AVAILABLE DATA =>
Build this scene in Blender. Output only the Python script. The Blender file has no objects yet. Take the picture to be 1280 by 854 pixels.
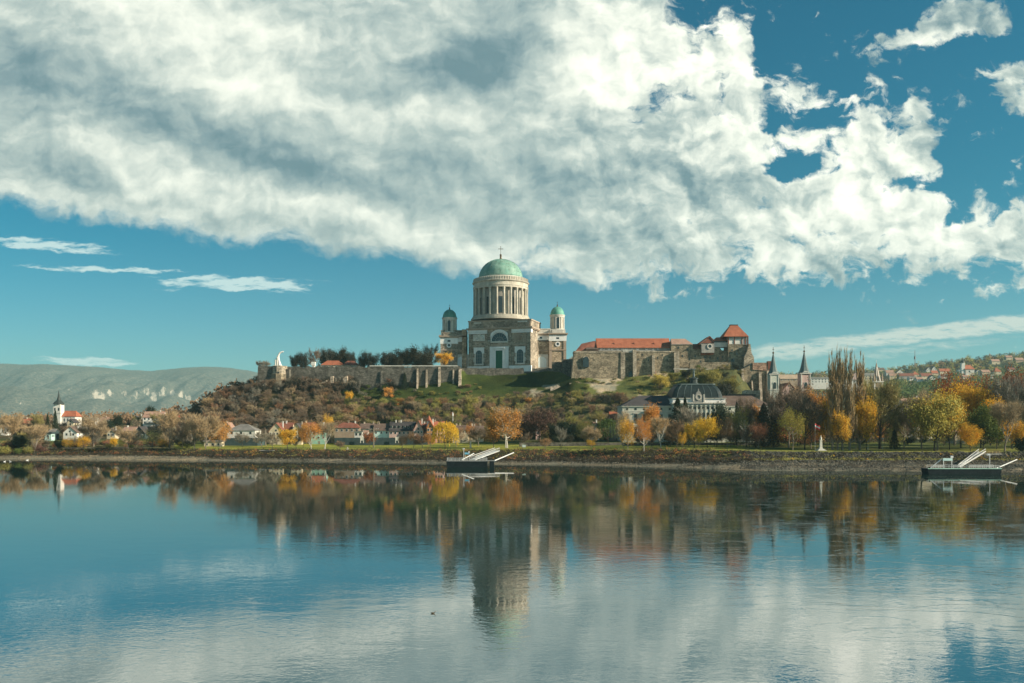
import bpy, math, random
import numpy as np
from mathutils import Vector, Matrix, noise as mnoise
random.seed(7); np.random.seed(7)
SC = bpy.context.scene
COL = SC.collection
F = 1110.0; HZ = 533.0; CH = 18.0      # focal length in photo pixels, horizon row, camera height
def X_(px, Y): return (px-640.0)*Y/F
def Z_(py, Y): return CH-(py-HZ)*Y/F
R = math.radians

# ------------------------------------------------------------------ helpers
def tag(o, label=None, cat=None, group=None, kind=None):
    if label: o['label'] = label
    if cat: o['category'] = cat
    if group: o['group'] = group
    if kind: o['kind'] = kind
    return o
def empty(name, loc, rz=0, label=None, cat=None, group=None):
    o = bpy.data.objects.new(name, None); COL.objects.link(o)
    o.empty_display_size = .5
    o.location = loc; o.rotation_euler = (0, 0, rz)
    return tag(o, label, cat, group)
class MB:
    def __init__(s): s.v = []; s.f = []
    def add(s, vs, fs):
        n = len(s.v); s.v += [tuple(p) for p in vs]; s.f += [tuple(i+n for i in f) for f in fs]; return s
    def box(s, x0, x1, y0, y1, z0, z1):
        return s.add([(x0,y0,z0),(x1,y0,z0),(x1,y1,z0),(x0,y1,z0),(x0,y0,z1),(x1,y0,z1),(x1,y1,z1),(x0,y1,z1)],
                     [(0,3,2,1),(4,5,6,7),(0,1,5,4),(1,2,6,5),(2,3,7,6),(3,0,4,7)])
    def prism(s, pts, y0, y1):        # polygon in x,z (counter clockwise seen from -y) pushed along y
        n = len(pts)
        return s.add([(x,y0,z) for x,z in pts]+[(x,y1,z) for x,z in pts],
                     [tuple(range(n)), tuple(range(2*n-1,n-1,-1))]+[((i+1)%n, i, n+i, n+(i+1)%n) for i in range(n)])
    def slab(s, pts, z0, z1):         # polygon in x,y pushed along z
        n = len(pts)
        return s.add([(x,y,z0) for x,y in pts]+[(x,y,z1) for x,y in pts],
                     [tuple(range(n-1,-1,-1)), tuple(range(n,2*n))]+[(i,(i+1)%n,n+(i+1)%n,n+i) for i in range(n)])
    def lathe(s, prof, n=32, cx=0, cy=0, a0=0.0, sx=1, sy=1):
        base = len(s.v); k = len(prof)
        for r, z in prof:
            for i in range(n):
                a = a0+2*math.pi*i/n
                s.v.append((cx+r*math.cos(a)*sx, cy+r*math.sin(a)*sy, z))
        for j in range(k-1):
            for i in range(n):
                a = base+j*n+i; b = base+j*n+(i+1)%n
                s.f.append((a, b, b+n, a+n))
        s.f.append(tuple(base+i for i in range(n-1,-1,-1))); s.f.append(tuple(base+(k-1)*n+i for i in range(n)))
        return s
    def tube(s, p0, p1, r0, r1=None, n=6):
        r1 = r0 if r1 is None else r1
        p0 = Vector(p0); p1 = Vector(p1); d = (p1-p0)
        if d.length < 1e-6: return s
        d.normalize(); a = d.orthogonal().normalized(); b = d.cross(a)
        vs = []
        for p, r in ((p0,r0),(p1,r1)):
            for i in range(n):
                t = 2*math.pi*i/n; vs.append(p+(a*math.cos(t)+b*math.sin(t))*r)
        return s.add(vs, [(i,(i+1)%n,n+(i+1)%n,n+i) for i in range(n)]+[tuple(range(n-1,-1,-1)), tuple(range(n,2*n))])
    def path(s, pts, rs, n=6):
        for i in range(len(pts)-1): s.tube(pts[i], pts[i+1], rs[i], rs[i+1], n)
        return s
    def arch(s, cx, w, z0, z1, y0, y1, n=10):     # filled panel with round head, z1 = crown
        r = w/2; pts = [(cx-r,z0),(cx+r,z0)]
        for i in range(n+1):
            a = math.pi*i/n; pts.append((cx+r*math.cos(a), z1-r+r*math.sin(a)))
        return s.prism(pts, y0, y1)
    def ring(s, cx, cz, ro, ri, y0, y1, a0=0, a1=math.pi, n=14):
        for i in range(n):
            t0 = a0+(a1-a0)*i/n; t1 = a0+(a1-a0)*(i+1)/n
            s.prism([(cx+ri*math.cos(t0),cz+ri*math.sin(t0)),(cx+ro*math.cos(t0),cz+ro*math.sin(t0)),
                     (cx+ro*math.cos(t1),cz+ro*math.sin(t1)),(cx+ri*math.cos(t1),cz+ri*math.sin(t1))], y0, y1)
        return s
    def hip(s, x0, x1, y0, y1, z0, z1, ins=None, insr=None):   # ridge along x
        ins = (y1-y0)/2 if ins is None else ins; insr = ins if insr is None else insr
        ym = (y0+y1)/2
        return s.add([(x0,y0,z0),(x1,y0,z0),(x1,y1,z0),(x0,y1,z0),(x0+ins,ym,z1),(x1-insr,ym,z1)],
                     [(0,1,5,4),(1,2,5),(2,3,4,5),(3,0,4),(3,2,1,0)])
    def roofx(s, x0, x1, y0, y1, z0, z1, t=.35):   # gable roof, ridge along x, as a thick shell
        ym = (y0+y1)/2
        s.add([(x0,y0,z0),(x1,y0,z0),(x1,ym,z1),(x0,ym,z1),(x0,y1,z0),(x1,y1,z0),
               (x0,y0,z0-t),(x1,y0,z0-t),(x1,ym,z1-t),(x0,ym,z1-t),(x0,y1,z0-t),(x1,y1,z0-t)],
              [(0,1,2,3),(3,2,5,4),(7,6,9,8),(8,9,10,11),(0,6,7,1),(5,11,10,4),(1,7,8,2),(2,8,11,5),(3,9,6,0),(4,10,9,3)])
        return s
    def roofy(s, x0, x1, y0, y1, z0, z1, t=.35):
        n = len(s.v); s.roofx(y0, y1, x0, x1, z0, z1, t)
        for i in range(n, len(s.v)):
            a, b, c = s.v[i]; s.v[i] = (b, a, c)
        return s
    def blob(s, c, r, rz=None, seed=0, n=8, m=5, amp=.25):
        rz = r if rz is None else rz; rnd = random.Random(seed); base = len(s.v)
        s.v.append((c[0],c[1],c[2]-rz))
        for j in range(1, m):
            ph = math.pi*j/m
            for i in range(n):
                a = 2*math.pi*i/n+j; k = 1+rnd.uniform(-amp, amp)
                s.v.append((c[0]+r*k*math.sin(ph)*math.cos(a), c[1]+r*k*math.sin(ph)*math.sin(a), c[2]-rz*k*math.cos(ph)))
        s.v.append((c[0],c[1],c[2]+rz)); top = len(s.v)-1
        for i in range(n): s.f.append((base, base+1+(i+1)%n, base+1+i))
        for j in range(m-2):
            for i in range(n):
                a = base+1+j*n+i; b = base+1+j*n+(i+1)%n; s.f.append((a,b,b+n,a+n))
        for i in range(n): s.f.append((base+1+(m-2)*n+i, base+1+(m-2)*n+(i+1)%n, top))
        return s
    def mesh(s, name, mat=None, smooth=False):
        me = bpy.data.meshes.new(name); me.from_pydata(s.v, [], s.f); me.update()
        if smooth: me.polygons.foreach_set('use_smooth', [True]*len(me.polygons))
        if mat: me.materials.append(mat)
        return me
    def build(s, name, mat, parent=None, loc=(0,0,0), rz=0, smooth=False, label=None):
        o = bpy.data.objects.new(name, s.mesh(name, mat, smooth)); COL.objects.link(o)
        o.parent = parent; o.location = loc; o.rotation_euler = (0,0,rz)
        if label: o['label'] = label
        return o
def copy_tree(o, parent=None, mats=None):
    c = o.copy(); COL.objects.link(c); c.parent = parent
    for ch in list(o.children): copy_tree(ch, c)
    return c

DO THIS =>
Emit the lines of the material exactly, from its first line to the line containing "R = math.radians", inclusive; leave every picture out.

TASK RESULT =>
Build this scene in Blender. Output only the Python script. The Blender file has no objects yet. Take the picture to be 1280 by 854 pixels.
import bpy, math, random
import numpy as np
from mathutils import Vector, Matrix, noise as mnoise
random.seed(7); np.random.seed(7)
SC = bpy.context.scene
COL = SC.collection
F = 1110.0; HZ = 533.0; CH = 18.0      # focal length in photo pixels, horizon row, camera height
def X_(px, Y): return (px-640.0)*Y/F
def Z_(py, Y): return CH-(py-HZ)*Y/F
R = math.radians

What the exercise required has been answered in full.